E richiamando il can. 517 par.2, come già suor Francesca, ha sottolineato soprattutto la giustificazione dell’affidamento: “a motivo della scarsità di sacerdoti “.
«In effetti in questi termini – ha continuato suor Plautilla – si esprime il decreto con cui il nostro vescovo ci ha nominate, lasciando alla prassi di vedere come muoversi. Via difficile quando non c’è un mandato chiaro, quando ad esercitare una “certa” autorità è una donna, per la consuetudine a identificare l’autorità con il carattere sacerdotale e per i vincoli che il Diritto impone».
La narrazione ha aperto un ampio e partecipato confronto delle Sorelle partecipanti al laboratorio, che possiamo sintetizzare in alcuni punti di riferimento, su cui c’è stata una convinta convergenza:
– Suor Plautilla ha affermato che «urge dar fiato all’ecclesiologia di comunione del Vaticano II nella quale far fiorire la riflessione sui ministeri anche femminili». Ecclesiologia di comunione indicata come categoria di riferimento comune sia per la vita consacrata sia per la Chiesa particolare, come cornice entro la quale declinare le mutuae relationes e dare corpo alla realtà ecclesiale nella varietà dei servizi, dei ministeri e dei carismi.
– Si è riconfermata, nell’intervento di suor Francesca, “la grande discrepanza tra la novità del Vaticano II, con le sue aperture al mondo e all’apporto creativo delle donne, e una cultura del potere ancora fortemente «maschilista» che produce cambiamenti molto modesti e marginali”.
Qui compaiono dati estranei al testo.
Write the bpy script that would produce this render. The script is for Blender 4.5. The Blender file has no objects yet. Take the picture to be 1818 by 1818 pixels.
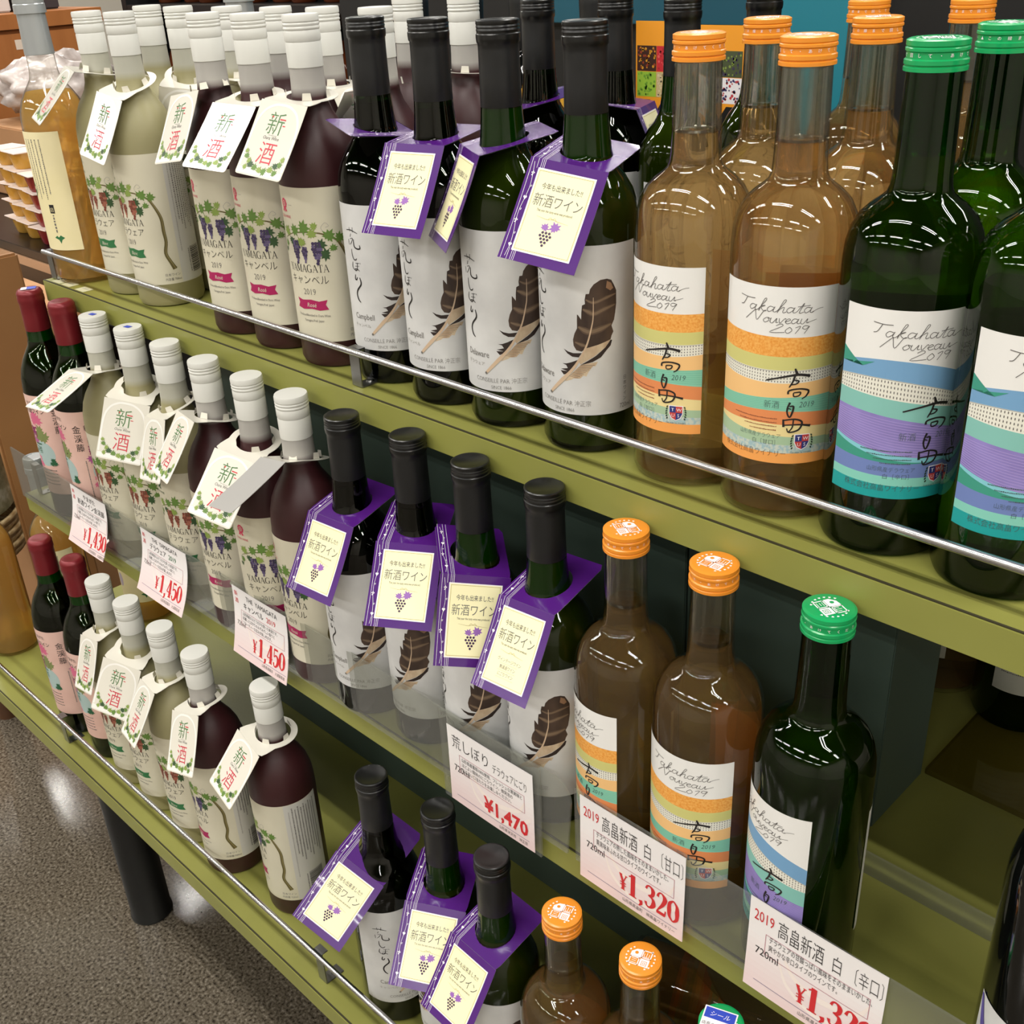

Il Motu proprio di Paolo VI del 1972 Ministeria quaedam al n. 7 afferma che l’istituzione di lettorato e accolitatosecondo la veneranda tradizione della Chiesa, è riservata agli uomini”, precludendo, in quel tempo, tale possibilità alle donne! Ma il persistere di una tale scelta non è esente da rischi, primo fra tutti quello della clericalizzazione. Non è ancora tempo per un passo avanti a proposito dei ministeri istituiti?
– Necessità di mettere a fuoco il “mandato” e non solo in vista di un affidamento di parrocchia a una comunità religiosa femminile, ma anche per altri servizi affidati alle religiose da parte di vescovi e/o parroci. L’esperienza comune dice che molto è lasciato all’improvvisazione e, comunque, alle decisioni dei presbiteri responsabili di servizi pastorali e dei parroci. Di qui una situazione di precarietà e provvisorietà che non favorisce la maturazione di una corresponsabilità, nel segno della comunione e della reciprocità.
– Con la collaborazione di canonisti (e non solo uomini!), indagare se l’affidamento in solidum (can 517), può comprendere chi non è insignito del carattere sacerdotale.
Sono soltanto alcuni riferimenti appena abbozzati che vorremmo riprendere e approfondire, aprendo un “tavolo di studio e di confronto” a cui invitare altre presenze di religiose/i ma anche di presbiteri e laici, con l’accompagnamento di alcuni canonisti e pastoralisti. Non tutte le partecipanti hanno letto il 1 febbraio su l’Osservatore Romano, l’intervista con suor Carmen Sammut, ripresa su Testimoni (cfr Speciale Testimoni, 3/2016, p. 45), che focalizza una iniziativa interessante: «la creazione di una rete fra tutte le esperte di diritto canonico nel mondo che non sono molte e sono isolate. Per questo è importante collegarsi, offrirsi reciprocamente consulenza, stimolare l’aumento delle esperte su questo tema …». Ci troviamo d’accordo e intendiamo cominciare da noi.